There was a priest and a rabbi who died and went to Heaven. As a tradition, all holy people are allowed a meeting with God. At the end of the meeting, they were allowed a question.
“Please tell us O God, if there ever will be a resolution to the Israeli/Palestine affair?
“Yes, of course, answered God, “but not in my lifetime,”
And that’s as far as I will go – and I was told that story by a Jewish friend. I might add that I have a couple of events in my life that I challenge anyone to emulate. I was once kissed by Yassar Arafat and hugged by Mother Teresa, so beat that if you can. I should add that my reactions with Arafat were entirely temporary and do not affect my views on the tragic conflict, which I am keeping to myself.
What’s in a Name?
The liberal consensus welcomes the cancellation of those whose backgrounds fail to fit with contemporary sensibilities. So, Rhodes must fall and Edward Colston’s statue was hurled into Bristol Harbour. The CoE now prays about statues of unsuitable luminaries with slavery connections.
No modern liberal can afford to be linked with an institution that commemorates people with a problematic background. However, there is one exception.
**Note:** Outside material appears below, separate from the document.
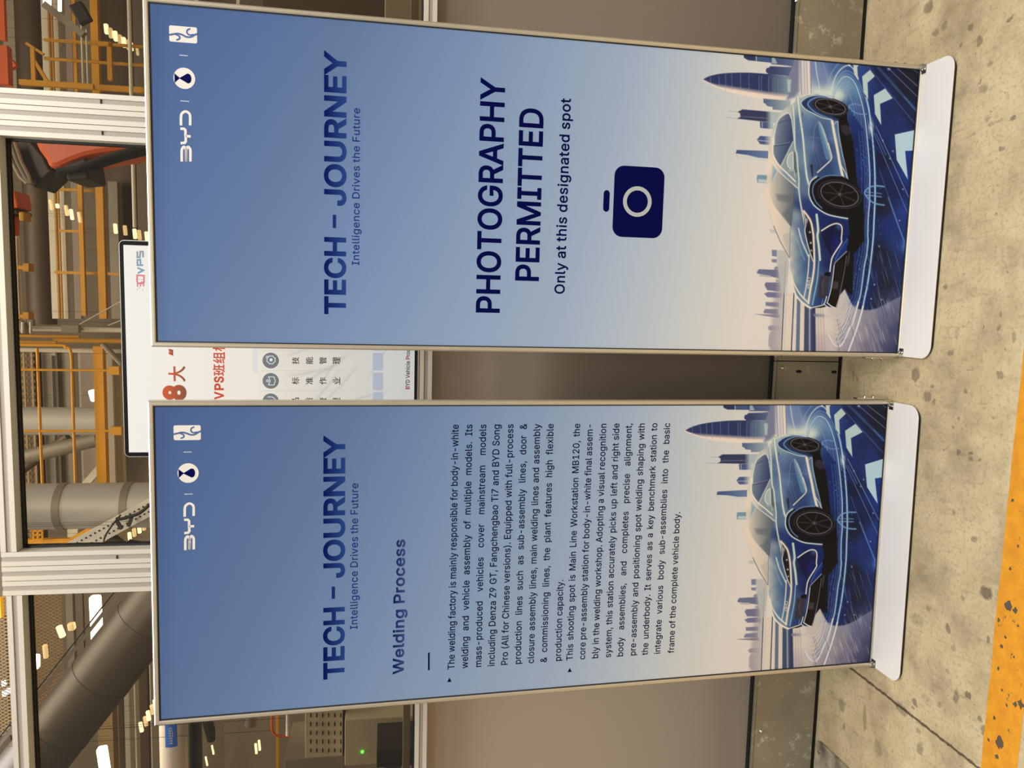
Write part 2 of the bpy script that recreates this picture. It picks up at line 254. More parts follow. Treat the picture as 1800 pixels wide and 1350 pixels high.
115:(365,[[182,-8,145,-5,112,3,84,18,62,38,45,63,36,94,94,107,105,79,124,60,150,49,181,45,217,50,244,62,262,81,268,103,265,121,254,136,237,147,212,155,149,170,104,186,72,208,53,237,47,274,51,305,65,332,87,354,115,370,149,381,187,384,223,381,254,372,279,358,299,339,314,316,324,290,268,277,258,298,243,316,219,328,187,333,156,329,131,317,114,299,109,277,112,258,124,243,144,232,172,223,229,209,275,194,306,171,325,142,331,107,326,75,312,47,290,24,260,6,223,-5]]),
116:(227,[[204,379,204,327,6,327,6,379],[65,471,126,471,126,98,128,76,136,61,150,53,170,50,185,51,202,54,213,2,192,-3,168,-4,125,2,92,21,77,41,68,64,65,93]]),
117:(410,[[182,-5,146,-1,115,11,89,31,69,59,57,95,53,139,53,379,114,379,114,144,119,105,137,75,164,56,200,50,226,53,249,62,268,77,283,97,293,122,296,153,296,379,357,379,357,0,298,0,298,92,307,92,286,47,257,17,222,0]]),
118:(389,[[163,0,17,379,84,379,165,155,187,87,206,21,184,21,203,87,224,155,305,379,371,379,226,0]]),
119:(567,[[138,0,23,379,87,379,133,214,154,137,175,41,165,41,186,135,206,214,252,379,316,379,362,214,382,136,402,41,391,41,413,135,434,214,480,379,545,379,429,0,368,0,319,172,305,225,291,280,277,338,291,338,277,280,263,225,248,172,199,0]]),
120:(379,[[21,0,171,218,171,171,29,379,100,379,147,306,179,253,207,206,175,206,202,253,233,306,282,379,352,379,209,169,209,214,358,0,287,0,231,85,200,136,173,182,205,182,178,136,148,85,91,0]]),
121:(389,[[47,-139,61,-86,71,-87,88,-90,104,-89,118,-84,130,-74,141,-58,151,-36,163,-1,17,379,84,379,165,155,187,87,206,21,184,21,202,87,224,155,305,379,371,379,204,-58,191,-85,177,-107,159,-124,139,-136,117,-143,91,-145,65,-143]]),
122:(380,[[42,0,42,46,254,320,254,323,48,323,48,379,333,379,333,331,126,60,126,56,339,56,339,0]]),
8211:(350,[[350,244,350,188,0,188,0,244]]),
8220:(300,[[52,318,104,509,151,509,121,318],[175,318,228,509,274,509,244,318]]),
8221:(300,[[52,318,82,509,151,509,98,318],[175,318,205,509,274,509,222,318]]),
22823:(1000,[[461,839,459,706,446,553,62,553,62,476,433,476,408,381,370,288,317,199,246,117,156,45,43,-16,75,-46,100,-78,211,-16,302,58,374,140,429,229,471,323,501,419,544,309,597,209,658,120,729,41,810,-25,902,-78,928,-41,958,-8,866,41,785,104,714,182,653,270,603,369,563,476,942,476,942,553,526,553,539,705,542,839]]),
26631:(1000,[[466,764,466,693,902,693,902,764],[779,325,825,218,864,109,888,16,957,41,931,133,891,240,843,345],[491,342,468,263,439,187,404,117,364,57,396,38,425,18,477,106,523,212,560,327],[422,525,422,454,636,454,636,18,632,4,617,0,505,1,520,-38,529,-76,617,-74,674,-62,692,-50,704,-34,710,-12,712,17,712,454,956,454,956,525],[202,840,202,628,49,628,49,558,186,558,156,463,117,368,72,283,24,215,47,180,66,145,115,221,161,316,202,422,202,-79,277,-79,277,444,329,366,368,301,412,360,348,444,277,531,277,558,408,558,408,628,277,628,277,840]]),
29677:(1000,[[521,840,521,413,519,326,509,243,488,166,453,94,400,30,325,-27,350,-53,372,-81,454,-18,513,54,552,134,575,221,586,314,589,413,589,840],[376,633,374,537,367,447,353,367,329,302,384,263,407,321,422,389,431,464,435,544,437,626],[628,405,628,337,738,337,738,26,544,26,544,-44,960,-44,960,26,809,26,809,337,925,337,925,405,809,405,809,702,941,702,941,771,611,771,611,702,738,702,738,405],[31,74,45,3,346,79,338,147,224,119,224,376,321,376,321,444,224,444,224,698,336,698,336,766,42,766,42,698,155,698,155,444,56,444,56,376,155,376,155,102]]),
32452:(1000,[[48,58,63,-14,401,73,394,137],[481,790,481,11,380,11,380,-58,959,-58,959,11,872,11,872,790],[553,11,553,207,798,207,798,11],[553,466,798,466,798,274,553,274],[553,535,553,721,798,721,798,535],[66,423,108,435,242,454,176,367,130,315,85,270,49,249,63,214,73,182,143,204,401,259,402,321,182,281,264,376,342,481,415,591,355,628,288,520,143,504,206,597,265,701,318,809,250,840,197,720,141,617,102,555,70,513,42,493]]),
25216:(1000,[[614,840,614,683,378,683,378,613,614,613,614,462,398,462,398,393,431,393,428,392,461,314,499,242,544,176,594,116,530,74,463,39,392,11,320,-12,343,-44,361,-79,437,-53,511,-20,581,19,648,64,706,18,771,-21,841,-54,916,-81,938,-47,965,-16,892,7,825,36,762,72,705,113,757,166,804,226,846,292,881,365,909,444,861,465,847,462,688,462,688,613,929,613,929,683,688,683,688,840],[502,393,814,393,783,327,744,267,700,212,650,162,591,231,542,308],[178,840,178,638,49,638,49,568,178,568,178,348,37,311,59,238,178,273,178,11,174,-5,159,-9,56,-8,70,-43,79,-77,163,-75,216,-64,237,-49,248,-25,252,11,252,295,373,332,363,400,252,368,252,568,363,568,363,638,252,638,252,840]]),
33021:(1000,[[383,420,383,334,170,334,170,420],[100,484,100,-79,170,-79,170,125,383,125,383,8,380,-5,367,-9,263,-8,278,-43,288,-77,368,-75,422,-65,443,-50,454,-26,457,7,457,484],[170,275,383,275,383,184,170,184],[858,765,752,717,625,670,625,838,551,838,551,506,553,470,561,442,576,423,598,410,630,403,672,401,844,401,879,404,906,414,926,433,939,462,949,502,954,556,919,567,888,585,885,535,879,501,870,481,857,472,837,469,678,469,651,470,635,476,627,488,625,507,625,609,773,656,908,709],[870,319,801,282,716,246,625,213,625,373,551,373,551,35,553,-2,561,-30,576,-50,599,-62,631,-69,674,-71,849,-71,886,-68,914,-57,934,-36,948,-5,957,40,963,99,928,111,896,128,893,71,887,33,878,10,864,-1,843,-4,681,-4,652,-3,635,3,627,15,625,34,625,151,729,182,831,220,919,263],[84,553,154,566,414,586,437,533,502,563,471,631,425,707,373,780,312,756,349,701,384,643,164,631,229,719,287,818,209,842,172,766,132,702,105,664,81,638,58,625]]),
31649:(1000,[[211,438,211,-81,287,-81,287,-47,771,-47,771,-79,845,-79,845,168,287,168,287,237,792,237,792,438],[771,12,287,12,287,109,771,109],[440,623,471,559,101,559,101,394,174,394,174,500,839,500,839,394,915,394,915,559,548,559,530,599,507,637],[287,380,719,380,719,294,287,294],[167,844,145,780,116,718,82,663,43,616,108,580,150,636,189,703,258,703,289,645,311,592,375,614,357,656,331,703,484,703,484,758,214,758,240,830],[590,842,567,771,533,706,492,651,525,634,554,616,585,656,612,702,683,702,725,643,755,589,816,616,793,657,761,702,940,702,940,758,638,758,663,829]]),
29702:(1000,[[476,540,629,540,629,411,476,411],[694,540,847,540,847,411,694,411],[476,728,629,728,629,601,476,601],[694,728,847,728,847,601,694,601],[318,22,318,-47,967,-47,967,22,700,22,700,160,933,160,933,228,700,228,700,346,919,346,919,794,407,794,407,346,623,346,623,228,395,228,395,160,623,160,623,22],[35,100,54,24,365,128,352,201,242,164,242,413,343,413,343,483,242,483,242,702,358,702,358,772,46,772,46,702,170,702,170,483,56,483,56,413,170,413,170,141]]),
20934:(1000,[[48,765,125,648,183,538,253,575,192,682,113,796],[48,2,124,-33,198,129,268,303,202,339,125,157],[435,395,646,395,646,262,435,262],[435,461,435,596,646,596,646,461],[607,805,649,732,681,661,452,661,486,736,515,814,445,831,411,740,370,652,322,570,269,496,211,433,240,407,266,380,317,439,365,506,365,-80,435,-80,435,-9,954,-9,954,59,719,59,719,196,912,196,912,262,719,262,719,395,913,395,913,461,719,461,719,596,934,596,934,661,686,661,750,693,716,761,670,833],[435,196,646,196,646,59,435,59]]),
20316:(1000,[[526,828,492,740,453,656,407,576,358,504,305,442,336,417,363,391,438,487,506,601,575,601,575,-79,651,-79,651,164,952,164,952,235,651,235,651,387,939,387,939,456,651,456,651,601,962,601,962,673,542,673,572,740,598,809],[285,836,247,745,202,658,150,576,95,501,36,437,60,400,80,362,130,418,179,481,179,-78,254,-78,254,599,310,705,357,814]]),
19994:(1000,[[854,607,805,488,747,366,688,260,750,228,839,393,922,575],[82,589,161,404,219,236,294,264,232,428,152,610],[585,827,585,46,417,46,417,828,340,828,340,46,60,46,60,-28,943,-28,943,46,661,46,661,827]]),
21697:(1000,[[302,726,701,726,701,536,302,536],[229,797,229,464,778,464,778,797],[83,357,83,-80,155,-80,155,-26,364,-26,364,-71,439,-71,439,357],[155,47,155,286,364,286,364,47],[549,357,549,-80,621,-80,621,-26,849,-26,849,-74,925,-74,925,357],[621,47,621,286,849,286,849,47]]),
36136:(1000,[[594,69,754,0,890,-74,943,-23,806,47,647,115],[542,348,542,258,539,215,525,168,493,119,435,70,344,22,212,-21,240,-50,262,-79,401,-28,498,28,562,86,598,146,615,203,619,257,619,348],[291,460,291,114,366,114,366,389,796,389,796,110,874,110,874,460,587,460,601,558,950,558,950,625,608,625,619,734,764,752,891,775,831,835,690,810,517,791,328,776,140,766,140,487,139,406,134,319,124,228,105,137,77,50,36,-30,71,-47,102,-68,144,16,175,109,195,207,207,306,213,400,214,487,214,558,525,558,514,460],[531,625,214,625,214,704,376,713,539,726]])}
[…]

In a quiet church graveyard on the Welsh border – St Giles’, Wrexham – lies the grave of an extraordinary old rogue.
The Rogue Behind the Ivy
The man in question was born in 1649, three decades after the Mayflower arrived in America. As a young man he loathed Puritanism, so he took a job with the East India Company and went to India. As he had no morals or principles, he made a pile of money and ended up as governor of Madras. He maintained several mistresses and enriched himself through smuggling and every kind of crooked practice. One wheeze was to pass a law requiring every European ship to carry a minimum of 10 slaves for sale. He sold them at a huge mark-up – in 1687 alone, he arranged for 655 to be sent on their way. He met the burgeoning demand for slaves by having children kidnapped – and even had his groom hanged for taking two days off without permission.
Even the East India Company eventually lost patience with him. In 1699, after it was discovered that he had been embezzling company funds to purchase land for himself, he was banished to England. He brought back so much loot it couldn’t fit into his two houses, one in London, the other in Wrexham. He became England’s first auctioneer so he could flog off the surplus stuff. It took seven auctions to get rid of several hundred snuff boxes, 500 rings, 7,000 paintings and 116 pairs of cufflinks.
This character had some tenuous links to America, and, in a fit of absentmindedness, gave a minute fraction of his wealth to an obscure college in Saybrook, Connecticut. Later the college asked for more funds, so he sent 417 books and a picture of King George I.
To honour their donor, the new college renamed itself after him and hung his portrait in the hall. It shows him being waited on by a Black servant wearing a metal collar.
Despite that, the college – now a university – still bears the name of this whoring, thieving, slave-trading old monster who gave it a few books. So, let’s applaud Elihu Yale, whose name graces the university from which Bill Clinton and both George Bushes graduated.